Bertie Carvel is getting a reputation for inhabiting hate-figures; he originated the role of Miss Trunchbull in the RSC’s Matilda to great acclaim, and now he tackles the abrasive, divisive figure of media mogul Murdoch. Does he find the humanity in this antipodean oligarch?
His performance, according to Crompton, is what makes Ink “ultimately unmissable”. “It would have been easy to turn such a hate figure into a caricature,” she writes, “but Carvel gets under his skin. Every time he appears, his arms stiff, his body tensed, coiled with the sense of his own power, he sends a jolt of electricity through the entire theatre, perfectly encapsulating the dangerous disruption that Murdoch brought to British society.”
“Carvel plays Murdoch not as some horned monster but as a man driven by the ruthless logic of the market, and as someone who prizes business success over the consolations of friendship,” adds Billington. “Carvel even suggests Murdoch is shy and awkward when asked to confront his employees.”
Such praise is matched all round. Carvel’s Murdoch is “something of a sphinx, prone to quizzical tilts of a long chin” according to Letts and has “a slithery hint of the reptilian but also a burning, beguiling passion for a new way of doing things” according to Cavendish. “Each time Carvel appears on stage the production shifts up a gear,” notes Tripney.
And Coyle’s Lamb – “the play’s driving force”, says Tripney – is showered with praise too, Sierz praising a performance that is “increasingly desperate and savage”, and Morgan admiring how Coyle “embodies just the right combination of faded journo charm and scumbag sleaze”.

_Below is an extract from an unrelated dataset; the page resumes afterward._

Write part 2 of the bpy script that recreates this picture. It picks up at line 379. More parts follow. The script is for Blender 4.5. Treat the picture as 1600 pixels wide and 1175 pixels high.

For Lukowski, Coyle is “excellent”, for Hitchings, he is “elusive and spellbinding”, and for Letts, he is “terrific”, “almost eating his way through cigarettes”.
Yep, you bet. Graham has unearthed another rollicking yarn, steeped in recent British history, and mined it for all the comedy, the characters and the contemporary relevance it’s worth. Ink, the majority agree, is a thumpingly good play, infused with a thrilling, throwback charm by director Goold and brought to life by two cracking central performances from Carvel and Coyle.
A host of four-star reviews, with the odd five (and one or two threes, too) point to a show that surely has a long life ahead of it and that confirms Graham’s status as one of our finest political dramatists. But then, that’s yesterday’s news already.